As Harriet Records grew, the zine began to promote the bands on the label. Incite! #24 (1993) introduced Harriets throughout history, among them the once notorious Harriette Wilson. Incite! #20 described a new Harriet single:

Magnetic Fields is actually this guy from Boston named Stephin Merritt who writes songs, plays a number of instruments and manipulates computer things.

On 25 April 2012, the Magnetic Fields headlined the Royal Festival Hall.

But most of the bands on Harriet never got nearly that big: they weren’t expected to. Nor could Incite! try to speak to a crowd. There’s a great paradox in Alborn’s critical project, one not restricted to pop music, and one that Alborn faced with exceptional honesty. Some works of art affect you as much for who you are as for what they are, and shouldn’t you say so if you write about them? Alborn complained in Incite! #15 (1989) about treating any song you like as ‘destined to go down in history as MEANING SOMETHING… when I thought that it meant absolutely nothing and that’s why it was so great.’

Incite! insisted that some things are better when they stay amateur, clearly personal and – not coincidentally – free. The zine’s attitude towards music thus met up with Alborn’s left-wing politics, and with the scholarship he would pursue: the last Harriet release, Friendly Society, took its name from the Victorian mutual-aid groups that for-profit insurance wiped out.
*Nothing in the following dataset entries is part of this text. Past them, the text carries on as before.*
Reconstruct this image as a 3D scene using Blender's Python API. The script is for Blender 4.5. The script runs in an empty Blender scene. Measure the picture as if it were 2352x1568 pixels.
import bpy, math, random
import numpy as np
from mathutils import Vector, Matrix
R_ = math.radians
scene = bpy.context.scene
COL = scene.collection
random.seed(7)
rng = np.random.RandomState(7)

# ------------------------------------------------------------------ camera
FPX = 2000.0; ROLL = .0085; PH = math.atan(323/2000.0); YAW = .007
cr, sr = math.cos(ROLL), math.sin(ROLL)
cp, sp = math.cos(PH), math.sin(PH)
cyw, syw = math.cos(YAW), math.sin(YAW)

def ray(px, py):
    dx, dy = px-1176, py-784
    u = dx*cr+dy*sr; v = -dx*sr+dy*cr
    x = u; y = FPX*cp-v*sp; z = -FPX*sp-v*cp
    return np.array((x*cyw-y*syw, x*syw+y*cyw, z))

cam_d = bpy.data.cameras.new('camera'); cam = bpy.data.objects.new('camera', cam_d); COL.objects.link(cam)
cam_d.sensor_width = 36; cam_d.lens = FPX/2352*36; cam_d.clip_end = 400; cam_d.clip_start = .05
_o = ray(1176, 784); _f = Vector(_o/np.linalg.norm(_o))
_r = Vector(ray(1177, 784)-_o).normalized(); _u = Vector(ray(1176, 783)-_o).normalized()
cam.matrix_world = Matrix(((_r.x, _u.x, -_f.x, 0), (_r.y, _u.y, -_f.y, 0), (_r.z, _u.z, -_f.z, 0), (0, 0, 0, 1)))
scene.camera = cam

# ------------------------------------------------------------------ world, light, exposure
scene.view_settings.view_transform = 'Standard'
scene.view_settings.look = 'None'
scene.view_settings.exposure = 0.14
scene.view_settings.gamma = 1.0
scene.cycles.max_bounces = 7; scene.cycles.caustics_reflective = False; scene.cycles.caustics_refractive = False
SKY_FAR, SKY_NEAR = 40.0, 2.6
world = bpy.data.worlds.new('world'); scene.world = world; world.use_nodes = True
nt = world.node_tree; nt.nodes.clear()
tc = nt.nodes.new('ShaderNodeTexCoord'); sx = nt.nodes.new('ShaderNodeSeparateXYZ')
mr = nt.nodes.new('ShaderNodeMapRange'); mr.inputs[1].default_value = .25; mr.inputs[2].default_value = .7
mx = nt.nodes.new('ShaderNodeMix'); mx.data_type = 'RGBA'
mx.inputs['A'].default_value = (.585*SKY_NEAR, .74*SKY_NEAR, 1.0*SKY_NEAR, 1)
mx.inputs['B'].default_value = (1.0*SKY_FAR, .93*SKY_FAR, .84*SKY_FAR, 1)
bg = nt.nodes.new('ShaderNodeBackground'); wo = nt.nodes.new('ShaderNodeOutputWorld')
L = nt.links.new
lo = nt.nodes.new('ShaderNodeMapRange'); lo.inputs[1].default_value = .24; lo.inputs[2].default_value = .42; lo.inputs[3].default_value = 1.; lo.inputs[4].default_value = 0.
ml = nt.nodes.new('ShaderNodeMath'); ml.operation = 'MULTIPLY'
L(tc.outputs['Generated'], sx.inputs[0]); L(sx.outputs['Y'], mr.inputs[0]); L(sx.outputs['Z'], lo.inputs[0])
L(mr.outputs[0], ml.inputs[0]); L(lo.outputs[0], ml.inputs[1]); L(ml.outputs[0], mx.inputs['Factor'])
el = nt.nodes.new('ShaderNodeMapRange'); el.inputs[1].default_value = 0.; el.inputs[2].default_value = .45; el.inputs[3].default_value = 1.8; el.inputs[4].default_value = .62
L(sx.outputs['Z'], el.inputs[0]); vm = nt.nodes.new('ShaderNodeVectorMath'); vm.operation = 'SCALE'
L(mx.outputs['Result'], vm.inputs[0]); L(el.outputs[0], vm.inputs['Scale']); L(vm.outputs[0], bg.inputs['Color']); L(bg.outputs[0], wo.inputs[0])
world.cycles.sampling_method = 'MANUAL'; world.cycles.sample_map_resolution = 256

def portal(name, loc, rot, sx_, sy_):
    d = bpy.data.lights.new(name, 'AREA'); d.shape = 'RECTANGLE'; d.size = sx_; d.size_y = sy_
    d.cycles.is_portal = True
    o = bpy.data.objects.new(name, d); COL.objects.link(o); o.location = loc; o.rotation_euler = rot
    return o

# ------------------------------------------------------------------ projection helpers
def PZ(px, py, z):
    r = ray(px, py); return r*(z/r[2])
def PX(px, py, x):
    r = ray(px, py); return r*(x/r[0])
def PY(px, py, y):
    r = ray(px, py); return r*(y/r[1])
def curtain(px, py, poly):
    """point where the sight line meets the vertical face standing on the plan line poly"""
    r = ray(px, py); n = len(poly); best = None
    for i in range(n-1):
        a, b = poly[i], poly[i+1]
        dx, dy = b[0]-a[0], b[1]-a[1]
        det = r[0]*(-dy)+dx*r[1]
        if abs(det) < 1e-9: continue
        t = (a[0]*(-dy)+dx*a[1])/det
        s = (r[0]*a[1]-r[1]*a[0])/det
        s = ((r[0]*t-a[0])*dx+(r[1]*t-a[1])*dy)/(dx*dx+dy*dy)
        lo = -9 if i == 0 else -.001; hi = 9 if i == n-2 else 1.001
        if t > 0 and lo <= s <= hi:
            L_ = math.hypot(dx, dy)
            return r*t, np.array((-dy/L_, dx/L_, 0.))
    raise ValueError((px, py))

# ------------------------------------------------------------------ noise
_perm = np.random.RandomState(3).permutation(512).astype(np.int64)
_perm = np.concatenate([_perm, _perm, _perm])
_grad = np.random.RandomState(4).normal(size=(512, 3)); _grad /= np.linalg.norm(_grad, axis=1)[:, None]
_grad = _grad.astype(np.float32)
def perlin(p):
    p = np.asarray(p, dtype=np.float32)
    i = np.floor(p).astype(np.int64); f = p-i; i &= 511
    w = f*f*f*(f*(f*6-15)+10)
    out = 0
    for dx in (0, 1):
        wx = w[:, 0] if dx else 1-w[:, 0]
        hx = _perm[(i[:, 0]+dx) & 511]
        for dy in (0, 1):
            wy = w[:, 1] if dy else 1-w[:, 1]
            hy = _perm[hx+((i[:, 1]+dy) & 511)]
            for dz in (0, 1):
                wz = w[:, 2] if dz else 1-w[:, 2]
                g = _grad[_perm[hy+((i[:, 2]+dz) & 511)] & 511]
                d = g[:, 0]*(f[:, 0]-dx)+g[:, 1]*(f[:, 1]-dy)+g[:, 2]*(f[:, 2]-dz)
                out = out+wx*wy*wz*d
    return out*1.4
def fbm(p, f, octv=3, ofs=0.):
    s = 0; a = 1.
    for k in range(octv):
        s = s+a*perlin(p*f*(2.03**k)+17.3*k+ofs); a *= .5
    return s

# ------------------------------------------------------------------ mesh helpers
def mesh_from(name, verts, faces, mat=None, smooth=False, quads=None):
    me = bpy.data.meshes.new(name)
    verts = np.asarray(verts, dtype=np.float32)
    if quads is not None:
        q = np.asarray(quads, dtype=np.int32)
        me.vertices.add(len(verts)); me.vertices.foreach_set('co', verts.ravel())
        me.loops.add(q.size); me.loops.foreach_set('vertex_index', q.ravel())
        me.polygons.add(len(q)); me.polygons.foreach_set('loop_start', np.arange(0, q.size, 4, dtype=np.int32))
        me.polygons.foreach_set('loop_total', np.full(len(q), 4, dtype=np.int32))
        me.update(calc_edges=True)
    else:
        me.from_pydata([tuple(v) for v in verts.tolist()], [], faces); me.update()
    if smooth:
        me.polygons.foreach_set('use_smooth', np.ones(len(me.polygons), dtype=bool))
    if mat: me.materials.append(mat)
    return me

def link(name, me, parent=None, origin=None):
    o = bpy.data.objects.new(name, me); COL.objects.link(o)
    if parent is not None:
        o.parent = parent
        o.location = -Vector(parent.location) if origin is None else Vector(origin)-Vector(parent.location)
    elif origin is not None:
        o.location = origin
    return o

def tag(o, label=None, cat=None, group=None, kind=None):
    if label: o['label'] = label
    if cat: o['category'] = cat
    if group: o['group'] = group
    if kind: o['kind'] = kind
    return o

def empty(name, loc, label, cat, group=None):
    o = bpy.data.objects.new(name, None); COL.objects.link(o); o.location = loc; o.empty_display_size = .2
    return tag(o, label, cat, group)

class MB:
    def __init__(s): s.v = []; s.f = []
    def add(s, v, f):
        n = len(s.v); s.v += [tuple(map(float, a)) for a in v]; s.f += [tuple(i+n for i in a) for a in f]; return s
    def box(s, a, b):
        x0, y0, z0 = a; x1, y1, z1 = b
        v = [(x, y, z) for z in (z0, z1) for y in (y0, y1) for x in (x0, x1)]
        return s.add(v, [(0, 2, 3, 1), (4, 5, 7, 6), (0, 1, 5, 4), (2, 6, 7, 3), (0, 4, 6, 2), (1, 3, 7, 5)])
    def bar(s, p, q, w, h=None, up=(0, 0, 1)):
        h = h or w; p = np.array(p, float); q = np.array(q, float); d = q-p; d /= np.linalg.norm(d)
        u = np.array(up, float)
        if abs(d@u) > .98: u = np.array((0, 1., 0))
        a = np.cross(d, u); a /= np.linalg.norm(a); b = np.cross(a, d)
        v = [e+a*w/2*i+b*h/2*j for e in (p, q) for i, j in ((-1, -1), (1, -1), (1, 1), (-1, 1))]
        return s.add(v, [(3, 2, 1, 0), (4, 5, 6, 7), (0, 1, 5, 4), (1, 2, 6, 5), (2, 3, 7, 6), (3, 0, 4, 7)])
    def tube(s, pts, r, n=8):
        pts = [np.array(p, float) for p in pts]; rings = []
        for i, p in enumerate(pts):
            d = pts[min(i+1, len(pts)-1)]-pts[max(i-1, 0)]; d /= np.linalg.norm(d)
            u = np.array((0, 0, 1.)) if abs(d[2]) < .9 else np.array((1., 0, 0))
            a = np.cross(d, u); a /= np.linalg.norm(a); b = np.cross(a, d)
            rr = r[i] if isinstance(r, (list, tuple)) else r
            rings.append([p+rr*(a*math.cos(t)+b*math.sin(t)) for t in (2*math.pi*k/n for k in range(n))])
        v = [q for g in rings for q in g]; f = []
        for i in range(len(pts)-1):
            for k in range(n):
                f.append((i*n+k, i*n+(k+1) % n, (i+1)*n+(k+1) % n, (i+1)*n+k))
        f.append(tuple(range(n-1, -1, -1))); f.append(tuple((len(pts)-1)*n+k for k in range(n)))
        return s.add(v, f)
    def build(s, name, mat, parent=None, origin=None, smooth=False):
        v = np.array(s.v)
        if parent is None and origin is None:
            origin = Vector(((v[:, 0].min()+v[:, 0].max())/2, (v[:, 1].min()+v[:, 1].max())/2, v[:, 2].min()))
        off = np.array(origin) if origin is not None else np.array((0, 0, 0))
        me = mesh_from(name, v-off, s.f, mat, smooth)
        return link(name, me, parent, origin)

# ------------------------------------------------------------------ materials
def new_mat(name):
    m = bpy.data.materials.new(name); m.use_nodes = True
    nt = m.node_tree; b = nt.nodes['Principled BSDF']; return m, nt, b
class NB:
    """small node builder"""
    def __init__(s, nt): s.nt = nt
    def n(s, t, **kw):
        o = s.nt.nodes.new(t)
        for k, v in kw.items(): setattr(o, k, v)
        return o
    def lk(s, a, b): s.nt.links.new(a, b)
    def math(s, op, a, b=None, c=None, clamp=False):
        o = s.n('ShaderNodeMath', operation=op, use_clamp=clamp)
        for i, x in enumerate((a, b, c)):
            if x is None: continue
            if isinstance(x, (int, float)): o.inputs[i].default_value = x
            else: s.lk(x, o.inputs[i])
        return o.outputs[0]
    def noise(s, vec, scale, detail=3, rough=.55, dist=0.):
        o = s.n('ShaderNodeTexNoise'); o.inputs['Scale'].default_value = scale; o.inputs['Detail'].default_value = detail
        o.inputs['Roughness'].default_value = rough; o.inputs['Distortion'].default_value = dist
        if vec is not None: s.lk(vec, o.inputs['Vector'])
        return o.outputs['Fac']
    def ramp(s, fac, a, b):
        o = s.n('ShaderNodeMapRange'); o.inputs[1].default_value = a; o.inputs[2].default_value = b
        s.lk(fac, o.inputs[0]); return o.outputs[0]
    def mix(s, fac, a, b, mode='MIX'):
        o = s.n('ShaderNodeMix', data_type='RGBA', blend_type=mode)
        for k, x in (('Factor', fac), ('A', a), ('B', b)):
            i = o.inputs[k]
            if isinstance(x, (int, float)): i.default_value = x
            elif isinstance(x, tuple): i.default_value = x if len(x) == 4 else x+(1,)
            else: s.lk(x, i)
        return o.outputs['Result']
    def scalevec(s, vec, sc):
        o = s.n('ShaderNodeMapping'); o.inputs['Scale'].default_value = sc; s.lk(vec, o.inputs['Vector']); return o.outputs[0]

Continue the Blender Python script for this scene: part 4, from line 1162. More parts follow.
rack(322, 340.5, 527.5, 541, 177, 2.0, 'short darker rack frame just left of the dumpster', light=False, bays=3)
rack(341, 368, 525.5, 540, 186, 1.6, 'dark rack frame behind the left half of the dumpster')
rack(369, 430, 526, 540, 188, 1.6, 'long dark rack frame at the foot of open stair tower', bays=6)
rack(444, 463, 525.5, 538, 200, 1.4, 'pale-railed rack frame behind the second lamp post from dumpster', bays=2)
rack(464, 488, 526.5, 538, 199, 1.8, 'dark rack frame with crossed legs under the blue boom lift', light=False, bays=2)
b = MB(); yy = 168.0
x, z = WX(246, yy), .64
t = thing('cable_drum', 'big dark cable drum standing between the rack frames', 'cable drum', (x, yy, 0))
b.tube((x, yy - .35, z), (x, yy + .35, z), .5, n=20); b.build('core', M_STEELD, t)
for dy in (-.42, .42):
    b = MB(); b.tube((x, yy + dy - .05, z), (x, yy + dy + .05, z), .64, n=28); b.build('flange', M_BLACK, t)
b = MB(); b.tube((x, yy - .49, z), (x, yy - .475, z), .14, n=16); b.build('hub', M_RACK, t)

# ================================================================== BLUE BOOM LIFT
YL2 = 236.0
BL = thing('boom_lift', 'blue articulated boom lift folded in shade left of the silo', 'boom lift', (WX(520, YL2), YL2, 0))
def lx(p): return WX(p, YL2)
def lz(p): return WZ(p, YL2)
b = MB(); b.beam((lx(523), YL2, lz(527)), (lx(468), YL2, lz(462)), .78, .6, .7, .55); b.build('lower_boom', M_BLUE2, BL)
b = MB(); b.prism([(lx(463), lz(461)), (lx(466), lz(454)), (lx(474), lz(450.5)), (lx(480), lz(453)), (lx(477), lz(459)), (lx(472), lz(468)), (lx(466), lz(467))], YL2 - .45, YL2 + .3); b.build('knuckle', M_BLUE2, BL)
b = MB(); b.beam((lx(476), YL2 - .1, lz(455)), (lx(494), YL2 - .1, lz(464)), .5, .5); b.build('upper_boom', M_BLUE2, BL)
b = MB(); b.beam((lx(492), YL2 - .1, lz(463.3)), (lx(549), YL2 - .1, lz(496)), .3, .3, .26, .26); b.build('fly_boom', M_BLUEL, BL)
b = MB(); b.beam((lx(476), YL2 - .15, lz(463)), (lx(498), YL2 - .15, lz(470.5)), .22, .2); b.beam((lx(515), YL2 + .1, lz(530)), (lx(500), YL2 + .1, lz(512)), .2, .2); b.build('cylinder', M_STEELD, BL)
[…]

Incite!, and Harriet, were also overtly feminist, without imagining that the guy who ran them could speak for women and girls. Instead he spoke for himself, against the masculinist and nihilist rockers who ‘write me off for having something to believe in’.

Oscar Wilde said criticism was autobiography in disguise; he was wrong in general, but he was right about zines. The new introduction to Incite! #19 (1991) remembers:

In this issue I wrestled with the reasonableness of continuing to publish a fanzine and run a record label while embarking on a career as a history professor at Harvard.

Alborn was also newly married. He sometimes described his life directly – travel to and from Britain; moving house; his father’s death; falling in love, engagement and marriage.

Most often, though, the life gets refracted through Alborn’s interests, musical and otherwise: it’s there in the columns of singles reviews, and in the letters about live shows, and in the brief manifestos. There are more informative, more typical, more intentional, more narratively transparent autobiographies than the one that Alborn’s fanzines provide, and there are autobiographies by people who proved more significant to the history of rock and roll, but right now there are none I’d rather read.


Comments


  • 14 May 2012 at 1:52am
    ratherripped says:
    Wonderful post. I don't usually post but this one made me do it. Thanks for pointing to this great intersection of post-punky late 80s-90s, Stevie Smith ruminations, 19th century England, Harriet the Spy (!), fanzine style of autobiographic narration and that great word epistolarianism. It makes me nostalgic for handwritten letters and postcards, let alone print fanzines! Where are they? And especially the issue devoted to musicians working in libraries, then and now, Library Rock. Takes me back, and I'm still working in a library, listening and reading. Thanks.